If you were in a coma for the month of February and just woke up you'd never know what happened. We've had a correction (decline of 10% or more) in every major index - yet after two solid weeks in recovery you'd never know it. In fact, the Nasdaq is a good day away from all-time highs! This is all about the earnings power on display. As I shared with you yesterday - earnings have grown nearly 15% year over year to record levels - and the best is still yet to come as fundamentals are still improving and tax reform's impacts are just starting to be felt in the economy. This is a reminder of why it's so important to have a solid plan in place and not make emotional decisions. If you did and attempted to time the market you've probably made some very expensive mistakes.  

Here's the 2018 year-to-date performance:         

  • The Dow is up 4%, the S&P 500 is up 4% & the Nasdaq is up 7.5% 

Those are incredible returns already this year - especially when factoring in the correction. As far as how low stocks could go...? If only market fundamentals mattered here's what we'd want to consider regarding the S&P 500 for example.               

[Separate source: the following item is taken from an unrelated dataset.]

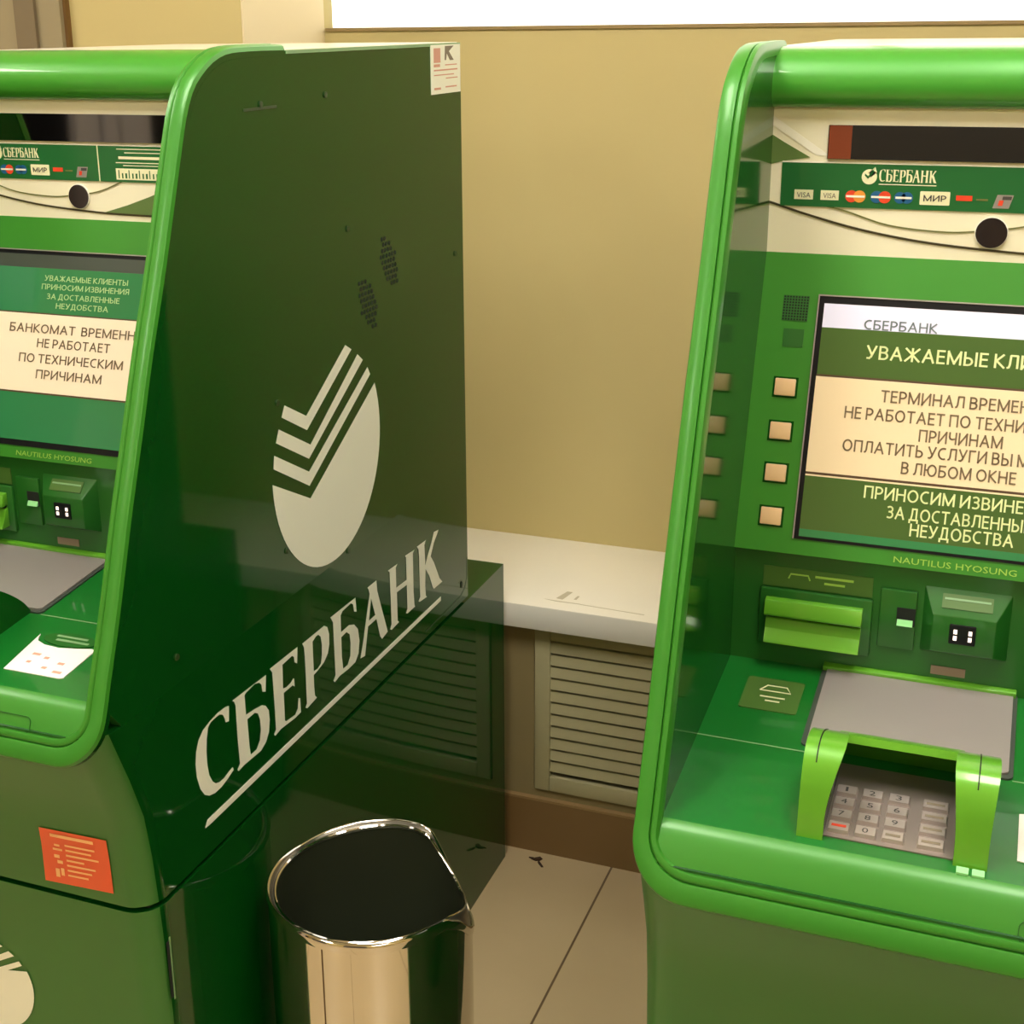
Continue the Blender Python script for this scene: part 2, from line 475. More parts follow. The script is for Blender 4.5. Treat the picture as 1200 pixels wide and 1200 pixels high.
for k in range(12):
    z = 0.176 + k * 0.0246
    poly = [(EY - 0.004, z), (EY - 0.002, z - 0.002), (EY + 0.016, z + 0.0225), (EY + 0.014, z + 0.0245)]
    poly = [(EY - 0.003, z), (EY + 0.001, z - 0.001), (EY + 0.012, z + 0.0205), (EY + 0.008, z + 0.0205), (EY + 0.001, z + 0.019)]
    prism('louvre', [(a - EY, b - 0.135) for a, b in poly], 0.075 - 0.27, 0.465 - 0.27, 'grille', g, smooth=None)
box('backing', off((0.045, 0.495, EY + 0.021, EY + 0.028, 0.135, 0.474)), 'hole', g)
# left: taupe door leaf and its frame
d = box('door_1', (-1.85, -0.960, WY - 0.02, WY, 0, 2.1), 'taupe')
d['kind'] = 'structure'
bm = bmesh.new()
add_box(bm, -0.960, -0.915, WY - 0.03, WY, 0, 2.14)
build('door_frame', bm, 'taupe2', d)
bm = bmesh.new()
add_box(bm, -0.915, -0.864, WY - 0.022, WY, 0, 2.14)
add_box(bm, -1.95, -1.85, WY - 0.03, WY, 0, 2.14)
build('door_casing', bm, 'taupe', d)
box('door_seal', (-0.864, -0.858, WY - 0.012, WY, 0, 2.14), 'brown_edge', d)
# doors behind the viewer, seen only as reflections
d2 = box('door_2', (-1.9, -1.0, RY0, RY0 + 0.04, 0, 2.1), 'dark_door')
d2['kind'] = 'structure'
d3 = box('door_3', (RX0, RX0 + 0.02, -3.15, -1.85, 0, 2.1), 'black')
d3['kind'] = 'structure'
M['pale_leaf'] = mat('pale_grey_leaf', lin(196, 190, 186), 0.6)
for y0_, y1_ in ((-2.74, -2.56), (-2.545, -2.45), (-2.43, -2.30)): box('door_leaf', (RX0 + 0.02, RX0 + 0.05, y0_, y1_, 0.01, 2.08), 'pale_leaf', d3)
d4 = box('door_4', (0.1, 1.5, RY0, RY0 + 0.04, 0, 2.1), 'dark_door')
d4['kind'] = 'structure'
# ceiling light panels
LAMPS = [(-1.75, -0.3, 'ceiling light panel at the left end of the row above the machines'), (0.10, -0.3, 'ceiling light panel above the gap between the two machines'),
         (1.03, -0.3, 'ceiling light panel above the right machine'), (-0.9, -2.6, 'ceiling light panel at the back of the room on the left'), (2.0, -2.6, 'ceiling light panel at the back of the room on the right')]
for x, y, lb_ in LAMPS:
    t = empty('ceiling_light', (x, y, RZ), label=lb_, cat='lamp', group='long ceiling light panels')
    bm = bmesh.new()
    for b in ((-0.24, 0.24, -0.52, -0.50), (-0.24, 0.24, 0.50, 0.52), (-0.24, -0.22, -0.50, 0.50), (0.22, 0.24, -0.50, 0.50)):
        add_box(bm, b[0], b[1], b[2], b[3], -0.03, 0)
    build('lamp_frame', bm, 'ceiling', t)
    box('diffuser', (-0.22, 0.22, -0.50, 0.50, -0.022, -0.004), 'lamp', t)

# ---------------------------------------------------------------- the cash machines
W = 0.4952
TK = 0.0225
CURVE = [(0.394, 1.5045), (0.33, 1.5050), (0.272, 1.5035), (0.241, 1.4965), (0.22, 1.4865), (0.198, 1.4715), (0.183, 1.452), (0.172, 1.430), (0.151, 1.377), (0.137, 1.341),
         (0.128, 1.318), (0.111, 1.276), (0.082, 1.208), (0.057, 1.143), (0.034, 1.085), (0.022, 1.054), (-0.012, 0.961), (-0.035, 0.904), (-0.0465, 0.874), (-0.060, 0.844), (-0.0735, 0.816), (-0.079, 0.800)]
CUR = spline(CURVE, 10)
ARC = [0.0]
for i in range(1, len(CUR)):
    ARC.append(ARC[-1] + math.dist(CUR[i], CUR[i - 1]))
def cur(s):
    s = min(max(s, 0), ARC[-1])
    i = 1
    while ARC[i] < s and i < len(ARC) - 1: i += 1
    t = (s - ARC[i - 1]) / (ARC[i] - ARC[i - 1])
    a, b = CUR[i - 1], CUR[i]
    y, z = a[0] + (b[0] - a[0]) * t, a[1] + (b[1] - a[1]) * t
    i0, i1 = max(i - 3, 0), min(i + 2, len(CUR) - 1)
    d = Vector((CUR[i1][0] - CUR[i0][0], CUR[i1][1] - CUR[i0][1])).normalized()
    return y, z, (d.y, -d.x)      # outward normal in y-z
def s_of_z(z):
    for i in range(1, len(CUR)):
        if CUR[i][1] <= z and CUR[i][0] < 0.25: return ARC[i]
    return ARC[-1]

LETTERS=[[[(0.1793,0.7711),(0.1716,0.7732),(0.1549,0.774),(0.1381,0.7717),(0.1227,0.7681),(0.1124,0.7605),(0.1061,0.7493),(0.103,0.7347),(0.1035,0.7182),(0.1084,0.7007),(0.1162,0.6888),(0.125,0.6827),(0.1371,0.6793),(0.1512,0.6793),(0.1658,0.6823),(0.1794,0.6868),(0.178,0.6913),(0.1697,0.6903),(0.1579,0.6875),(0.148,0.6878),(0.1399,0.6906),(0.1338,0.6965),(0.1283,0.7078),(0.1261,0.7223),(0.1264,0.7386),(0.1289,0.7536),(0.1333,0.766),(0.1392,0.7696),(0.1489,0.7704),(0.1586,0.77),(0.1651,0.7665),(0.1681,0.7609),(0.1701,0.7541),(0.177,0.7523),(0.1782,0.7617)]],
[[(0.1874,0.7738),(0.2661,0.7706),(0.2627,0.7495),(0.2553,0.753),(0.254,0.7631),(0.2493,0.7679),(0.239,0.7711),(0.2177,0.7693),(0.2145,0.7675),(0.2149,0.7418),(0.2352,0.7395),(0.2518,0.7365),(0.2606,0.7314),(0.2674,0.7219),(0.2681,0.7084),(0.2649,0.6941),(0.2567,0.6841),(0.2435,0.6787),(0.2219,0.6795),(0.2038,0.6805),(0.1903,0.6792),(0.1877,0.6823),(0.1942,0.6874),(0.1929,0.724),(0.1935,0.7642),(0.1913,0.7702)],[(0.217,0.7348),(0.2346,0.7346),(0.2418,0.7302),(0.2458,0.7195),(0.246,0.7055),(0.2421,0.6935),(0.2334,0.6857),(0.2196,0.686),(0.2179,0.6973)]],
[[(0.2755,0.7744),(0.3465,0.7727),(0.3435,0.7508),(0.3372,0.7554),(0.3363,0.763),(0.3317,0.7668),(0.3067,0.7657),(0.3048,0.7339),(0.3128,0.7319),(0.3246,0.7326),(0.3316,0.7356),(0.3338,0.7337),(0.3337,0.7229),(0.329,0.7269),(0.3057,0.7273),(0.3048,0.6892),(0.3079,0.6867),(0.3312,0.6842),(0.3387,0.6896),(0.3418,0.7027),(0.346,0.7007),(0.3463,0.6804),(0.3308,0.6798),(0.2942,0.6828),(0.2792,0.6806),(0.2763,0.6838),(0.2817,0.6883),(0.2818,0.7175),(0.2816,0.744),(0.281,0.767)]],
[[(0.3594,0.7715),(0.4196,0.771),(0.4283,0.7655),(0.4327,0.7534),(0.4317,0.7389),(0.4265,0.7281),(0.4147,0.7203),(0.3979,0.7168),(0.3852,0.7153),(0.3846,0.6989),(0.3857,0.6853),(0.3906,0.6801),(0.3635,0.6775),(0.3586,0.6808),(0.3632,0.685),(0.3638,0.7142),(0.3641,0.7505),(0.3631,0.7645)],[(0.3864,0.7624),(0.3956,0.7657),(0.4028,0.7653),(0.4087,0.76),(0.4112,0.7479),(0.4098,0.7337),(0.4058,0.7225),(0.3964,0.7194),(0.3857,0.7206),(0.386,0.7407)]],
[[(0.4385,0.7751),(0.5135,0.7735),(0.5156,0.7516),(0.5079,0.7548),(0.5057,0.7662),(0.4994,0.7707),(0.4739,0.7697),(0.4678,0.7657),(0.4668,0.7416),(0.4909,0.7418),(0.5063,0.7362),(0.5173,0.7248),(0.5206,0.7058),(0.5162,0.6881),(0.5054,0.6793),(0.4853,0.6787),(0.4581,0.6806),(0.4425,0.6782),(0.4383,0.6821),(0.4453,0.6875),(0.4451,0.7142),(0.445,0.7649)],[(0.4668,0.734),(0.4824,0.7349),(0.4916,0.728),(0.4935,0.7137),(0.4908,0.6956),(0.482,0.686),(0.4683,0.6864),(0.4661,0.7047)]],
[[(0.5514,0.7733),(0.5812,0.773),(0.5826,0.7567),(0.5963,0.7211),(0.6128,0.6801),(0.5929,0.6768),(0.5869,0.684),(0.5767,0.715),(0.5492,0.7151),(0.5363,0.6752),(0.5215,0.6779),(0.5325,0.7004),(0.5464,0.7347),(0.5578,0.7613),(0.5548,0.7694)],[(0.562,0.7527),(0.5735,0.7226),(0.5528,0.7224)]],
[[(0.6196,0.7731),(0.6532,0.7712),(0.6469,0.7673),(0.6467,0.7359),(0.6834,0.7343),(0.6837,0.7697),(0.6798,0.7739),(0.7152,0.771),(0.7086,0.7669),(0.7083,0.7422),(0.7077,0.7054),(0.7096,0.6821),(0.7116,0.6794),(0.684,0.6795),(0.6779,0.682),(0.6837,0.6871),(0.6837,0.7259),(0.6482,0.728),(0.6478,0.6826),(0.6528,0.6786),(0.6264,0.6769),(0.6207,0.6803),(0.6263,0.6861),(0.6262,0.7287),(0.6252,0.7684)]],
[[(0.7238,0.7724),(0.7584,0.7711),(0.7523,0.7649),(0.7539,0.7306),(0.7611,0.7411),(0.78,0.7606),(0.7897,0.7732),(0.8078,0.7706),(0.803,0.7657),(0.7888,0.7556),(0.7752,0.7378),(0.7871,0.7239),(0.8082,0.6889),(0.8194,0.6787),(0.7847,0.6796),(0.7804,0.6842),(0.7682,0.7081),(0.7544,0.7248),(0.7521,0.6992),(0.7532,0.6806),(0.7575,0.677),(0.729,0.6799),(0.7248,0.6826),(0.7316,0.6874),(0.7311,0.7149),(0.7311,0.7522),(0.7298,0.7656)]]]
LOGO=[[(0.3122,1.0015),(0.3137,0.9656),(0.3241,0.9326),(0.3424,0.9017),(0.3694,0.8764),(0.3985,0.8603),(0.4294,0.8526),(0.4706,0.8526),(0.5145,0.8655),(0.5614,0.895),(0.5914,0.9272),(0.6095,0.9676),(0.611,1.0002),(0.6069,1.0299),(0.5954,1.0577),(0.4004,0.9549)],
[(0.3162,1.0361),(0.4002,0.9905),(0.577,1.0851),(0.5849,1.0734),(0.3998,0.9718),(0.313,1.02)],
[(0.3305,1.0648),(0.4074,1.024),(0.5485,1.1091),(0.564,1.0979),(0.4019,1.0069),(0.3219,1.0501)],
[(0.3473,1.0904),(0.4002,1.0633),(0.5141,1.1288),(0.5316,1.1193),(0.4005,1.0448),(0.3388,1.0774)]]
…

  • S&P 500 P\E: 26.96            

  • S&P 500 avg. P\E: 15.69               

The downside risk is 42% based on earnings multiples right now from current levels. That's 2% more risk compared with this time last year on a fundamental basis alone (and 3% more than last week). We're seeing earnings season once again deliver & with the recent selloff the fundamental story hasn't changed – valuations are just a touch lower. We still don't have the full impact of tax reform factored in.   

Now, as always, I don't expect that type of selloff to occur (42%) but it's always important to ensure that you're positioned for negative adversity. If a short-term decline at the levels wouldn't affect your day-to-day life, you're likely well positioned to continue to take advantage of investment opportunities. If that size of selloff would rock your world over the short-term, that's when you should probably seek professional assistance in crafting your plan (that balances your short-term needs with long-term objectives).